WORK TO DO:
Determine how many lines of the data below contain "part", then give only that number.

:: EXCERPTED RECORDS

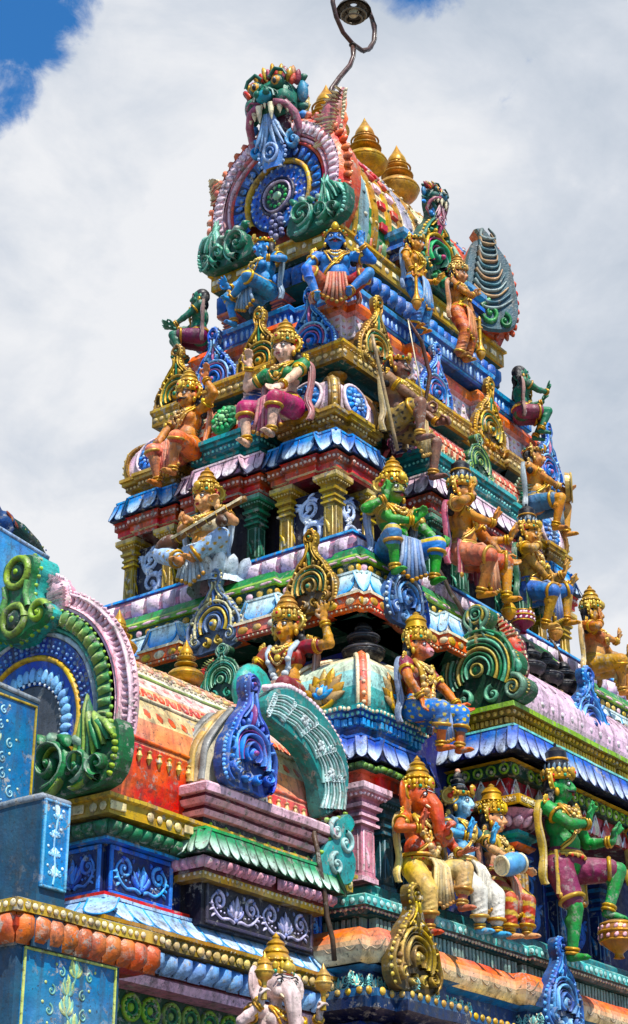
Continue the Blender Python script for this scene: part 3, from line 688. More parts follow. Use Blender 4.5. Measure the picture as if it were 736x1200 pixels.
# ---- gable end of that hall: green makara scroll with a red crest
def scroll_gable(parent, f, s, c1, c2, c3, name='gable_ornament'):
    mb = MB()
    half = [(.40, 0), (.78, .0), (1.0, .10), (1.04, .26), (.92, .40), (.76, .47), (.84, .60), (.84, .78), (.70, .95), (.50, 1.06), (.30, 1.16), (.17, 1.30), (.13, 1.44), (.22, 1.54), (.27, 1.66), (.20, 1.78), (0, 1.84)]
    half = [(x*s*.5, y*s*.55) for x, y in half]
    pts = catmull(half+[(-x, y) for x, y in half[::-1][1:]], 3)
    n1 = outline_plate(mb, f, pts, -.10*s, .05*s, c1, mix(c1, BLACK, .35), .95, .07*s, mix(c1, BLACK, .75))
    rim = [(p[0]*.93, p[1]*.965+.012*s) for p in pts if p[1] > .02*s]; rib(mb, f, rim, .022*s, .03*s, mix(c1, WHITE, .12), None, n1)
    for k in range(0, len(pts), 1):
        if pts[k][1] > .04*s: bead(mb, f.at(pts[k][0]*.985, pts[k][1]*.985, .05*s), .013*s, c2, .02*s)
    cy = .36*s
    for r, w, c in ((.385, .022, c1), (.34, .014, c2), (.30, .022, c3), (.255, .014, c1), (.215, .02, c2), (.17, .016, c1), (.13, .014, c3)):
        rib(mb, f, [(r*s*math.cos(t), cy+r*s*math.sin(t)) for t in [-.55+(PI+1.1)*i/24 for i in range(25)]], w*s, .035*s, c, mix(c, BLACK, .5), n1)
    for sd in (-1, 1):
        curl(mb, f, sd*.37*s, .12*s, .12*s, PI*.5, -sd*1.5, .032*s, .05*s, mix(c1, WHITE, .15), n1); curl(mb, f, sd*.37*s, .12*s, .075*s, PI*.7, -sd*1.2, .014*s, .055*s, c2, n1)
        curl(mb, f, sd*.15*s, .10*s, .085*s, PI*.5, sd*1.3, .024*s, .045*s, c3, n1)
        for k in range(4): leaf(mb, f, sd*(.42-.05*k)*s, (.26+.10*k)*s, PI/2-sd*.3, .16*s, .028*s, .03*s, c1 if k % 2 else c3, sd*.9, n1)
        rib(mb, f, catmull([(sd*.20*s, .66*s), (sd*.09*s, .74*s), (sd*.05*s, .82*s), (sd*.06*s, .88*s)], 3, False), .018*s, .03*s, c3, None, n1)
    leaf(mb, f, 0, .60*s, PI/2, .24*s, .03*s, .03*s, c2, 0, n1)
    bead(mb, f.at(0, cy, n1), .08*s, c1, .05*s); flatring(mb, f.at(0, cy, n1+.02*s), .06*s, .012*s, .03*s, c2)
    g = f.at(0, .92*s, n1); flatring(mb, g, .085*s, .018*s, .03*s, c2); flatring(mb, g, .05*s, .012*s, .03*s, c3); bead(mb, g, .025*s, c1, .05*s)
    return mb.build(name, parent)
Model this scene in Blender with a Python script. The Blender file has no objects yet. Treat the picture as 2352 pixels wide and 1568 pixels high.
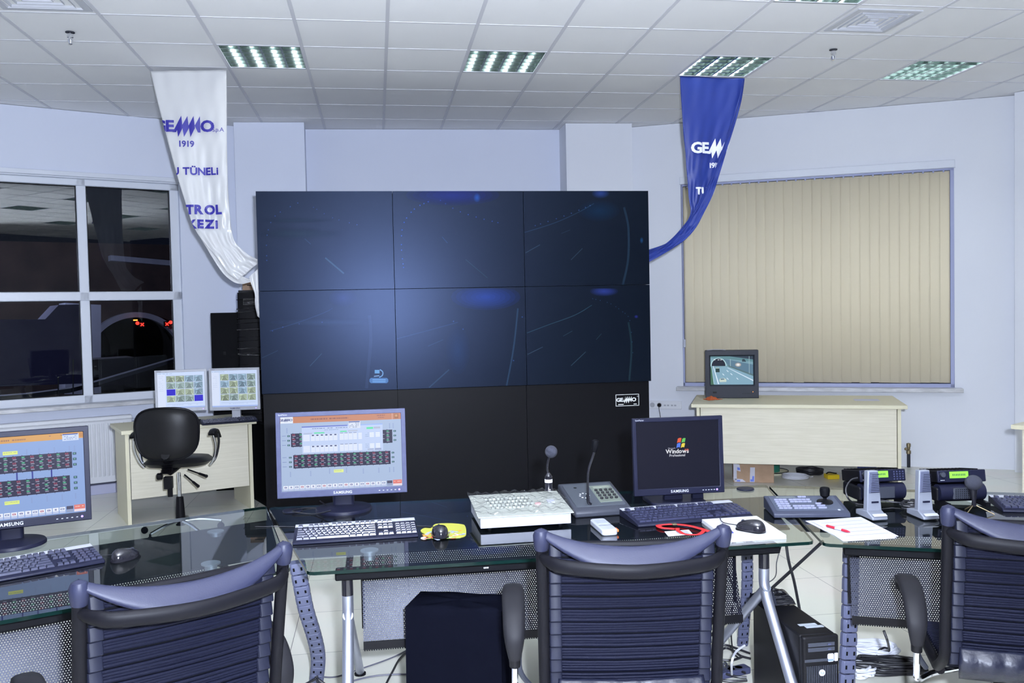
import bpy, math, random
from mathutils import Matrix, Vector
random.seed(7)
scn = bpy.context.scene
COL = scn.collection
PI = math.pi

# ------------------------------------------------------------------ camera, world, main light, exposure
CAM = Vector((-0.11934, -6.01994, 1.62589))
FPX = 2051.78
CR = Vector((0.988512, -0.149669, -0.021074))
CU = Vector((0.026115, 0.031794, 0.999153))
CF = Vector((0.148872, 0.988225, -0.035338))
cd = bpy.data.cameras.new('camera'); cam = bpy.data.objects.new('camera', cd); COL.objects.link(cam)
cd.sensor_width = 36.0; cd.lens = FPX / 2352 * 36.0; cd.clip_start = 0.05; cd.clip_end = 500
cam.matrix_world = Matrix(((CR.x, CU.x, -CF.x, CAM.x), (CR.y, CU.y, -CF.y, CAM.y), (CR.z, CU.z, -CF.z, CAM.z), (0, 0, 0, 1)))
scn.camera = cam
scn.view_settings.view_transform = 'Standard'
try: scn.view_settings.look = 'None'
except Exception: pass
scn.view_settings.gamma = 1.0
scn.view_settings.use_curve_mapping = False
scn.view_settings.exposure = 0.40
scn.cycles.use_denoising = True
scn.cycles.max_bounces = 8
scn.cycles.diffuse_bounces = 4
scn.cycles.glossy_bounces = 4
scn.cycles.transparent_max_bounces = 16
scn.cycles.sample_clamp_indirect = 6.0
scn.cycles.caustics_reflective = False
scn.cycles.caustics_refractive = False
w = bpy.data.worlds.new('night_sky'); scn.world = w; w.use_nodes = True
w.node_tree.nodes['Background'].inputs[0].default_value = (0.012, 0.016, 0.035, 1)
w.node_tree.nodes['Background'].inputs[1].default_value = 0.25
# the camera's own flash, just right of and above the lens
fl = bpy.data.lights.new('camera_flash', 'AREA'); fl.shape = 'DISK'; fl.size = 0.09
fl.energy = 340; fl.color = (0.74, 0.82, 1.0)
flo = bpy.data.objects.new('camera_flash', fl); COL.objects.link(flo)
flo.location = CAM + CR * 0.12 + CU * 0.14 - CF * 0.05
flo.rotation_euler = (CF + CU * 0.06 - CR * 0.05).to_track_quat('-Z', 'Y').to_euler()
TUBE_E = 22.0     # strength of the fluorescent tubes in the ceiling fittings
# the same flash's tilted head, bounced off the ceiling above the photographer
f2 = bpy.data.lights.new('bounce_flash', 'AREA'); f2.shape = 'DISK'; f2.size = 0.12; f2.energy = 620; f2.color = (0.84, 0.90, 1.0); f2.spread = math.radians(125)
f2o = bpy.data.objects.new('bounce_flash', f2); COL.objects.link(f2o); f2o.location = CAM + Vector((0.05, -0.05, 0.22))
f2o.rotation_euler = Vector((0.08, 0.28, 1)).to_track_quat('-Z', 'Y').to_euler()
TUBE_C = (0.90, 0.95, 1.0)
# unseen fill lights added outdoors to brighten the view through the left window
for (lx, ly, lz, le) in ((-17, 25, 3.5, 700), (-30, 62, 7.0, 5500), (-45, 45, 7.0, 2500)):
    ld = bpy.data.lights.new('outdoor_fill_light', 'POINT'); ld.energy = le; ld.color = (0.62, 0.68, 1.0); ld.shadow_soft_size = 0.3
    lo = bpy.data.objects.new('outdoor_fill_light', ld); COL.objects.link(lo); lo.location = (lx, ly, lz)

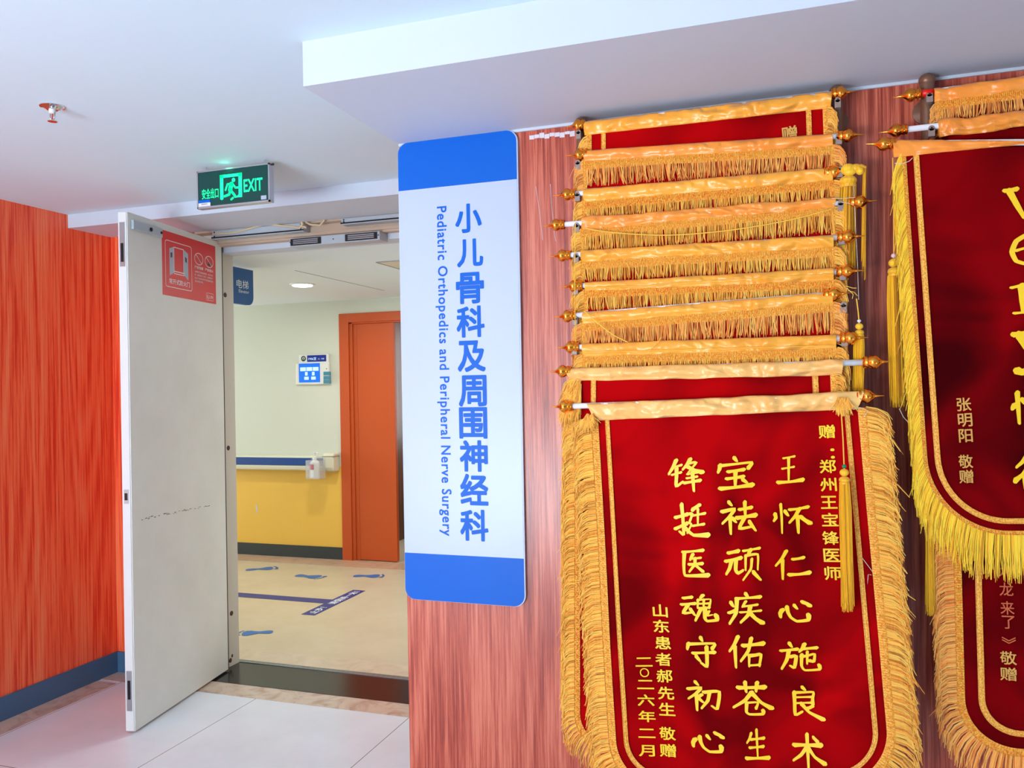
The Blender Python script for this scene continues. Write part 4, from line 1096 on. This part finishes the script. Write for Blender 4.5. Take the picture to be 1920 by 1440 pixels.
    def tassel(s, top, head, bottom, wpx, m='tassel_yellow', bead=None, dy=-0.03, cord='cord', spread=1.0):
        """top: pixel where the cord is tied; head: pixel of the knob; bottom: pixel where the skirt ends"""
        A, Hh, Bb = s.P(*top, dy), s.P(*head, dy), s.P(*bottom, dy); k = (s.P(head[0]+10, head[1], dy)-s.P(head[0]-10, head[1], dy)).length/20
        r = wpx*k/2; R = s.rng; g = MB()
        g.ball(Hh, r*0.82, 14, sc=(1, 1, 0.85)); g.ball(Hh+Vector((0, 0, -r*1.35)), r*0.98, 14, sc=(1, 1, 0.7))
        T = Hh+Vector((0, 0, -r*2.0))
        g.tube([T+Vector((0, 0, r*0.25)), T+Vector((0, 0, -r*0.1))], r*0.9, 12)
        for i in range(150):
            a = R.uniform(0, 2*PI); rr = r*math.sqrt(R.uniform(0.05, 1)); e = rr*1.22*spread
            p = T+Vector((rr*math.cos(a)*0.9, rr*math.sin(a)*0.6, 0)); l = (T.z-Bb.z)*(1+R.uniform(-0.07, 0.02)); dx = (Bb.x-T.x)
            strand(g, [p, p+Vector((dx*0.3+(e-rr)*math.cos(a), (e-rr)*math.sin(a)*0.6, -l*0.2)), p+Vector((dx*0.6+(e-rr)*math.cos(a), 0, -l*0.6)), p+Vector((dx+(e-rr)*math.cos(a)+R.gauss(0, .0015), 0, -l))], 0.0013)
        ta = g.build('tassel', M[m], s.t)
        g = MB(); g.tube([A, A.lerp(Hh, 0.5)+Vector((0.001, 0, 0)), Hh+Vector((0, 0, r*0.6))], 0.0016, 6); g.build('tassel_cord', M[cord], ta)
        if bead: g = MB(); g.ball(Hh+Vector((0, 0, r*1.15)), r*0.42, 12, sc=(1, 1, 0.9)); g.build('bead', M[bead], ta, smooth=True)
        return ta
    def cordline(s, pts, r=0.0014, dy=-0.016, m='cord'):
        P_ = [s.P(*p[:2], dy if len(p) < 3 else p[2]) for p in pts]
        q = []
        for i in range(len(P_)-1):
            a = P_[max(0, i-1)]; b = P_[i]; c = P_[i+1]; d = P_[min(len(P_)-1, i+2)]
            for k in range(8):
                t = k/8; q.append(((b*2)+(c-a)*t+(a*2-b*5+c*4-d)*t*t+(b*3-a-c*3+d)*t**3)*0.5)
        q.append(P_[-1]); g = MB(); g.tube(q, r, 6); return g.build('cord', M[m], s.t, smooth=True)
    def stray(s, pts_list, m='thread_white', r=0.0006, dy=-0.02):
        g = MB()
        for pts in pts_list: g.tube([s.P(x, y, dy) for x, y in pts], r, 4)
        g.build('loose_thread', M[m], s.t)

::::

WRITTEN RESPONSE:
2